Saturday, December 10, 2016

Trump: America's reality TV president in waiting

NEW YORK: If the 2016 presidential election was the planet's biggest circus then Donald Trump's transition from tabloid tycoon into the leader of the Free World has become America's ultimate reality TV show.

From cabinet appointments to his newly embraced flattery for President Barack Obama, from intimidating companies to heckling a union leader, Trump is spinning as only he knows how a news cycle obsessed with the most extraordinary political upset in modern US history.

Day after day, prospective appointees troop in and out of Trump Tower, ride up and down the golden elevators -- the same props used in his long-running reality TV show "The Apprentice" -- in full glare of television cameras.

Trump uses some of the oldest reality tricks in the books: cliff-hangers, drama, parading contestants to be interviewed, allowing surrogates to leak information and then carefully timing his official announcements.

If he spends most of his time sequestered in his opulent penthouse, then with a single tweet he can reach an audience of millions at the flick of a wrist.

"He's our first reality TV president, he's one of the first true celebrity presidents," says Richard Hanley, associate professor of journalism at Quinnipiac University in Connecticut.

"I think it's a reflection that America has completely lost sight of the line between entertainment and reality," he told AFP.

It's just business as usual for a real estate tycoon who fed tabloids for decades with affairs, divorces and escapades that made him, if not the richest billionaire in the country, then the most synonymous with wealth.

Take for example his most prestigious appointment, secretary of state, yet to be announced. After weeks of fevered speculation, former New York mayor Rudy Giuliani was officially ruled out Friday.

Stay tuned

Hanging by a thread is Mitt Romney, the Republican grandee and former Trump critic invited to dine at a famous society restaurant in New York only to be photographed smiling awkwardly next to a grinning president-elect.

Trump dialled into an NBC breakfast show to say that a final decision was likely next week, throwing Romney a lifeline but quickly talking up the talents of Exxon CEO Rex Tillerson.

Trump is said to want telegenic staff and so former general David Petraeus, Congressman Dana Rohrabacher and ex-Beijing ambassador Jon Huntsman have gone before the cameras to present themselves as articulate alternatives.

After meetings, he tweets his verdicts. "Very impressed!" he wrote of former CIA director Petraeus, still under probation for giving classified material to his mistress.

When decisions are made, many are timed for effect, such retired general James "Mad Dog" Mattis announced as defence secretary during a rally in Ohio.

He drops teasers, telling Iowa that he will announce a homeland security chief -- reportedly retired general John Kelly -- next week.

In other words, stay tuned.

Then there are the eclectic back stories.

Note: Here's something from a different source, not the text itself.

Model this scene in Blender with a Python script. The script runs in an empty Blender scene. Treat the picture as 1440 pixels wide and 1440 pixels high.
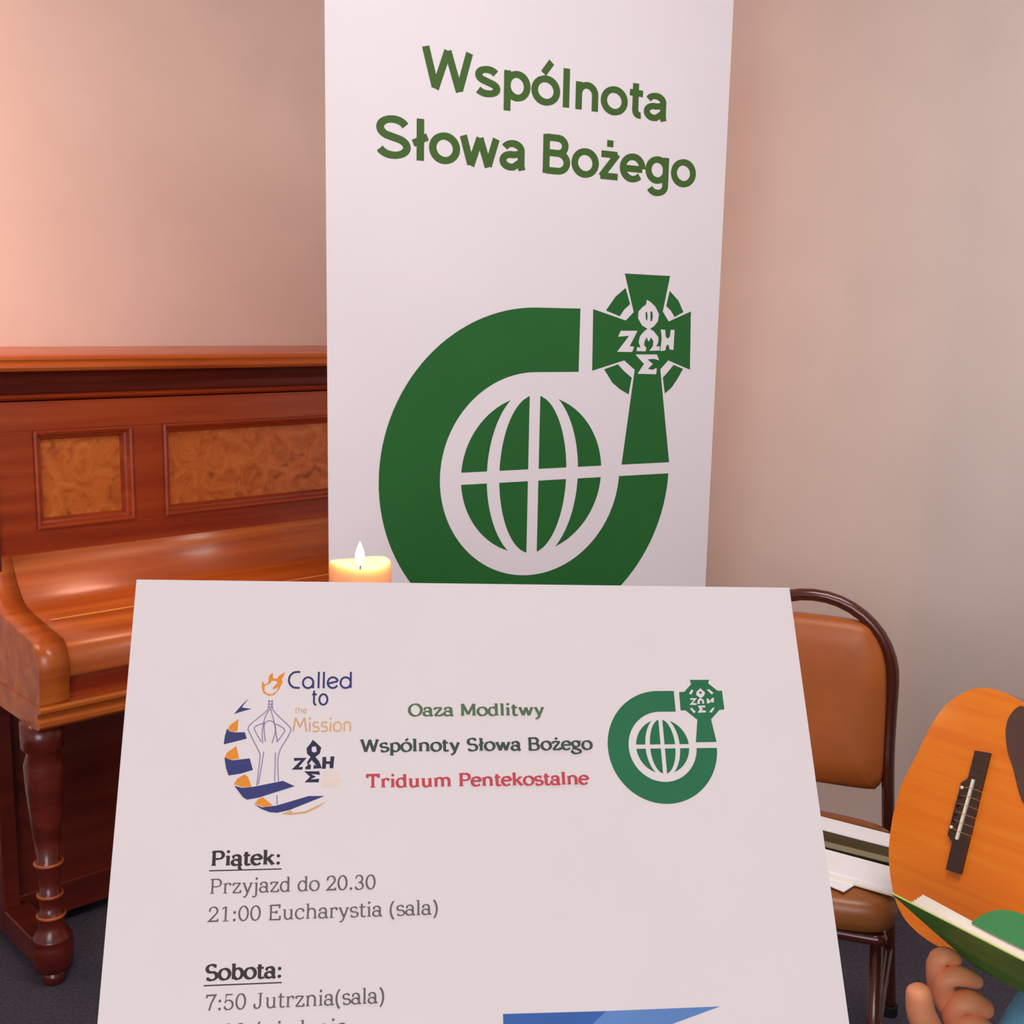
import bpy, bmesh, math, random
from mathutils import Vector, Matrix
from mathutils.geometry import tessellate_polygon
random.seed(7)
S = bpy.context.scene
COL = S.collection

# ---------------------------------------------------------------- camera
def camera():
    p, r = math.radians(9.65), math.radians(1.11)
    fwd = Vector((0, math.cos(p), -math.sin(p))); right = Vector((1, 0, 0)); up = right.cross(fwd)
    r2 = math.cos(r) * right + math.sin(r) * up
    u2 = -math.sin(r) * right + math.cos(r) * up
    cd = bpy.data.cameras.new('camera'); cd.sensor_fit = 'HORIZONTAL'; cd.sensor_width = 36
    cd.lens = 36 * 1623 / 1440; cd.clip_start = 0.02; cd.clip_end = 60
    co = bpy.data.objects.new('camera', cd); COL.objects.link(co)
    m = Matrix((r2, u2, -fwd)).transposed().to_4x4(); m.translation = Vector((0, 0, 1.33))
    co.matrix_world = m; S.camera = co
camera()

# ---------------------------------------------------------------- world and light
S.view_settings.view_transform = 'Standard'; S.view_settings.look = 'None'
S.view_settings.gamma = 1; S.view_settings.use_curve_mapping = False
S.view_settings.exposure = -0.03
w = bpy.data.worlds.new('room_daylight'); S.world = w; w.use_nodes = True
w.node_tree.nodes['Background'].inputs[0].default_value = (0.76, 0.73, 0.80, 1)
w.node_tree.nodes['Background'].inputs[1].default_value = 0.54

def lamp(name, kind, loc, target, power, color, size=None, size_y=None, spot=None):
    ld = bpy.data.lights.new(name, kind); ld.energy = power; ld.color = color
    if kind == 'AREA':
        ld.shape = 'RECTANGLE'; ld.size = size; ld.size_y = size_y or size
    elif size is not None:
        ld.shadow_soft_size = size
    if spot: ld.spot_size = spot; ld.spot_blend = 1.0
    o = bpy.data.objects.new(name, ld); COL.objects.link(o); o.location = loc
    o.rotation_euler = (Vector(target) - Vector(loc)).to_track_quat('-Z', 'Y').to_euler()
    return o
lamp('ceiling_light', 'AREA', (0.4, 1.0, 2.56), (0.4, 1.1, 0), 26, (1.0, 0.93, 0.88), 1.3, 0.7)
lamp('window_light', 'AREA', (-0.5, -2.6, 1.8), (0.5, 2.0, 0.8), 60, (0.94, 0.93, 1.0), 2.2, 1.6)
lamp('added_warm_spot', 'SPOT', (-1.62, 1.70, 1.78), (-1.22, 2.70, 1.50), 75, (1.0, 0.50, 0.34), 0.2, spot=math.radians(125))  # added unseen spot, imitates the warm flare glow on the left wall and piano

# ---------------------------------------------------------------- materials
def lin(c):
    out = []
    for v in c[:3]:
        v = v / 255.0
        out.append(v / 12.92 if v <= 0.04045 else ((v + 0.055) / 1.055) ** 2.4)
    return (*out, 1.0)

def mat(name, rgb, rough=0.6, metal=0.0, coat=0.0, var=0.0, scale=(20, 20, 20), bump=0.0, sheen=0.0, spec=0.5):
    m = bpy.data.materials.new(name); m.use_nodes = True
    nt = m.node_tree; b = nt.nodes['Principled BSDF']
    b.inputs['Roughness'].default_value = rough; b.inputs['Metallic'].default_value = metal
    b.inputs['Coat Weight'].default_value = coat; b.inputs['Coat Roughness'].default_value = 0.12
    b.inputs['Sheen Weight'].default_value = sheen; b.inputs['Specular IOR Level'].default_value = spec
    tc = nt.nodes.new('ShaderNodeTexCoord'); mp = nt.nodes.new('ShaderNodeMapping')
    mp.inputs['Scale'].default_value = scale
    nt.links.new(tc.outputs['Object'], mp.inputs['Vector'])
    nz = nt.nodes.new('ShaderNodeTexNoise'); nz.inputs['Scale'].default_value = 1.0; nz.inputs['Detail'].default_value = 4
    nt.links.new(mp.outputs['Vector'], nz.inputs['Vector'])
    cr = nt.nodes.new('ShaderNodeValToRGB')
    a = lin(rgb)
    cr.color_ramp.elements[0].position = 0.3; cr.color_ramp.elements[1].position = 0.7
    cr.color_ramp.elements[0].color = (*[v * (1 - var) for v in a[:3]], 1)
    cr.color_ramp.elements[1].color = (*[min(1, v * (1 + var)) for v in a[:3]], 1)
    nt.links.new(nz.outputs['Fac'], cr.inputs['Fac']); nt.links.new(cr.outputs['Color'], b.inputs['Base Color'])
    if bump:
        bp = nt.nodes.new('ShaderNodeBump'); bp.inputs['Strength'].default_value = bump; bp.inputs['Distance'].default_value = 0.002
        nt.links.new(nz.outputs['Fac'], bp.inputs['Height']); nt.links.new(bp.outputs['Normal'], b.inputs['Normal'])
    return m

def wood(name, dark, mid, light, grain=(1.2, 26, 26), rough=0.28, coat=0.4, burl=False):
    m = bpy.data.materials.new(name); m.use_nodes = True
    nt = m.node_tree; b = nt.nodes['Principled BSDF']
    b.inputs['Roughness'].default_value = rough
    b.inputs['Coat Weight'].default_value = coat; b.inputs['Coat Roughness'].default_value = 0.15
    tc = nt.nodes.new('ShaderNodeTexCoord'); mp = nt.nodes.new('ShaderNodeMapping'); mp.inputs['Scale'].default_value = grain
    nt.links.new(tc.outputs['Object'], mp.inputs['Vector'])
    n1 = nt.nodes.new('ShaderNodeTexNoise'); n1.inputs['Scale'].default_value = 1.0
    n1.inputs['Detail'].default_value = 6; n1.inputs['Roughness'].default_value = 0.6
    n1.inputs['Distortion'].default_value = 2.2 if burl else 0.5
    nt.links.new(mp.outputs['Vector'], n1.inputs['Vector'])
    cr = nt.nodes.new('ShaderNodeValToRGB'); e = cr.color_ramp.elements
    e[0].position = 0.28; e[0].color = lin(dark); e[1].position = 0.72; e[1].color = lin(light)
    k = e.new(0.5); k.color = lin(mid)
    nt.links.new(n1.outputs['Fac'], cr.inputs['Fac'])
    src = cr.outputs['Color']
    if burl:
        v = nt.nodes.new('ShaderNodeTexVoronoi'); v.inputs['Scale'].default_value = 17; v.inputs['Randomness'].default_value = 1
        n2 = nt.nodes.new('ShaderNodeTexNoise'); n2.inputs['Scale'].default_value = 14
        nt.links.new(tc.outputs['Object'], n2.inputs['Vector'])
        mx = nt.nodes.new('ShaderNodeMixRGB'); mx.inputs[0].default_value = 0.12
        nt.links.new(tc.outputs['Object'], mx.inputs[1]); nt.links.new(n2.outputs['Color'], mx.inputs[2])
        nt.links.new(mx.outputs[0], v.inputs['Vector'])
        c2 = nt.nodes.new('ShaderNodeValToRGB'); c2.color_ramp.elements[0].position = 0.04; c2.color_ramp.elements[0].color = (0.28, 0.2, 0.15, 1)
        c2.color_ramp.elements[1].position = 0.24; c2.color_ramp.elements[1].color = (1, 1, 1, 1)
        nt.links.new(v.outputs['Distance'], c2.inputs['Fac'])
        mu = nt.nodes.new('ShaderNodeMixRGB'); mu.blend_type = 'MULTIPLY'; mu.inputs[0].default_value = 0.75
        nt.links.new(src, mu.inputs[1]); nt.links.new(c2.outputs['Color'], mu.inputs[2]); src = mu.outputs[0]
    nt.links.new(src, b.inputs['Base Color'])
    return m

M = dict(
    wall=mat('painted_plaster', (226, 211, 201), 0.85, var=0.025, scale=(6, 6, 6), bump=0.05),
    ceil=mat('white_ceiling_paint', (228, 222, 214), 0.9, var=0.02),
    floor=mat('dark_blue_grey_carpet', (70, 66, 78), 0.95, var=0.35, scale=(140, 140, 140), bump=0.6),
    base=mat('baseboard_paint', (178, 166, 154), 0.5, var=0.02),
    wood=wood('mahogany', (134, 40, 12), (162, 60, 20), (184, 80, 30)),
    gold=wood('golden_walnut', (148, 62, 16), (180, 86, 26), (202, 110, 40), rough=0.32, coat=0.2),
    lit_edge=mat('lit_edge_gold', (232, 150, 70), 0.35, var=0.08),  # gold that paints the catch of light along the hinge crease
    burl=wood('burr_walnut', (162, 74, 24), (204, 106, 40), (222, 130, 58), grain=(16, 16, 16), rough=0.3, burl=True),
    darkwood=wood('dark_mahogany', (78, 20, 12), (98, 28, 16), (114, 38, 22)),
    panel=mat('white_banner_fabric', (238, 230, 236), 0.55, var=0.012, scale=(4, 4, 4)),
    alu=mat('brushed_aluminium', (186, 188, 192), 0.35, 0.9, var=0.05),
    green=mat('green_print', (22, 100, 36), 0.6, var=0.05, scale=(8, 8, 8)),
    greentext=mat('dark_green_print', (62, 100, 34), 0.6, var=0.04, scale=(5, 5, 5)),
    paper=mat('white_paper', (229, 217, 214), 0.75, var=0.008, scale=(30, 30, 30)),
    pgreen=mat('paper_green_print', (26, 108, 66), 0.7, var=0.05, scale=(80, 80, 80)),
    pgtext=mat('olive_green_ink', (84, 108, 72), 0.7, var=0.1, scale=(90, 90, 90)),
    pdtext=mat('charcoal_green_ink', (58, 72, 66), 0.7, var=0.1, scale=(90, 90, 90)),
    pred=mat('red_ink', (200, 66, 76), 0.7, var=0.08, scale=(90, 90, 90)),
    pblack=mat('black_ink', (52, 40, 44), 0.7, var=0.1, scale=(90, 90, 90)),
    pgrey=mat('grey_ink', (104, 92, 94), 0.7, var=0.1, scale=(90, 90, 90)),
    navy=mat('navy_ink', (50, 54, 112), 0.7, var=0.08, scale=(90, 90, 90)),
    dnavy=mat('dark_navy_ink', (34, 36, 66), 0.7, var=0.08, scale=(90, 90, 90)),
    orange=mat('orange_ink', (232, 142, 34), 0.7, var=0.08, scale=(90, 90, 90)),
    tan=mat('tan_ink', (222, 168, 116), 0.7, var=0.08, scale=(90, 90, 90)),
    cream=mat('cream_ink', (232, 210, 190), 0.7, var=0.05, scale=(90, 90, 90)),
    lilac=mat('thin_lilac_ink', (150, 136, 168), 0.7, var=0.05, scale=(90, 90, 90)),
    blue=mat('blue_print', (44, 92, 164), 0.6, var=0.05, scale=(40, 40, 40)),
    lblue=mat('light_blue_print', (92, 132, 190), 0.6, var=0.05, scale=(40, 40, 40)),
    black=mat('black_powder_coat', (28, 28, 30), 0.5, 0.3, var=0.1),
    tube=mat('brown_enamel_tube', (84, 34, 22), 0.25, 0.2, coat=0.5, var=0.06),
    vinyl=mat('tan_vinyl', (178, 94, 38), 0.42, var=0.08, scale=(14, 14, 14), bump=0.05),
    seatv=mat('brown_vinyl', (150, 88, 40), 0.35, var=0.08, scale=(14, 14, 14)),
    white=mat('bright_white_paper', (248, 246, 250), 0.7, var=0.006),
    olive=mat('dark_olive_card', (66, 58, 26), 0.5, var=0.08),
    olive2=mat('grey_olive_card', (138, 130, 104), 0.6, var=0.05),
    spruce=wood('amber_spruce', (230, 110, 8), (238, 124, 14), (242, 140, 26), grain=(2, 60, 2), rough=0.32, coat=0.3),
    gside=wood('dark_guitar_side', (110, 50, 22), (130, 62, 28), (146, 74, 34)),
    rosewood=mat('rosewood', (62, 40, 32), 0.45, var=0.2, scale=(20, 120, 20)),
    guard=mat('brown_pickguard', (86, 58, 50), 0.22, coat=0.4, var=0.1, scale=(14, 14, 14)),
    nylon=mat('amber_nylon_string', (214, 132, 54), 0.4, var=0.02),
    bone=mat('white_bone', (240, 232, 210), 0.35, var=0.03),
    steel=mat('steel', (200, 200, 200), 0.25, 1.0, var=0.03),
    cover=mat('green_book_cover', (88, 150, 52), 0.5, var=0.3, scale=(9, 26, 9)),
    edge=mat('pale_yellow_cover_edge', (214, 226, 130), 0.5, var=0.04),
    pages=mat('cream_page_block', (246, 236, 222), 0.8, var=0.04, scale=(4, 4, 700)),
    skin=mat('skin', (246, 158, 112), 0.5, var=0.06, scale=(30, 30, 30)),
    sweater=mat('green_knit', (52, 112, 66), 0.9, var=0.15, scale=(160, 160, 160), bump=0.4, sheen=0.2),
    jeans=mat('light_blue_denim', (112, 182, 220), 0.85, var=0.1, scale=(240, 240, 240), bump=0.3),
    hair=mat('brown_hair', (60, 40, 28), 0.5, var=0.25, scale=(60, 60, 8)),
    shoe=mat('black_leather', (26, 24, 24), 0.4, var=0.1),
)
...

Nine years ago, he shaved the head of the billionaire husband of cabinet nominee Linda McMahon on live television.

McMahon herself is perhaps the only appointee to face a Senate confirmation hearing having been thrown around by wrestlers on television.

Fasten seatbelts

Dom Caristi, a professor at Ball State University, says "The Apprentice" showed Trump "in command, acting very businesslike, making smart business decisions, recognizing the mistakes of others, calling people out for those mistakes."

So, too, has he sought to project the same image in his transition.

He posed as the tough man fighting to save taxpayers' money by calling out Boeing for the "$4 billion" cost of two new Air Force One jets, saying that the aerospace company had to bring the price down.

The tweet followed veiled criticism from Boeing about the incoming administration and the company's share price fell -- but reports since claim the company is donating $1 million to the inauguration.

Trump also boasted of taking on air conditioning company Carrier to save jobs that would others have left Indiana for Mexico.

But when a union leader took issue with Trump's claim that 1,100 jobs had been rescued -- saying only 800 had been earmarked to move -- he tweeted out at the leader, exposing him to a furious backlash.

Even his decision to stay on as executive producer of "The Celebrity Apprentice" -- regardless of the potential conflict of interest -- has blurred the lines between reality TV and the business of government.

"We have yet to see what this presidency is going to look like. That's part of his goal to keep us off balance," said Jeff Morosoff, media studies and public relations professor at Hofstra University.

"I think we need to fasten our seatbelts for one long roller coaster ride."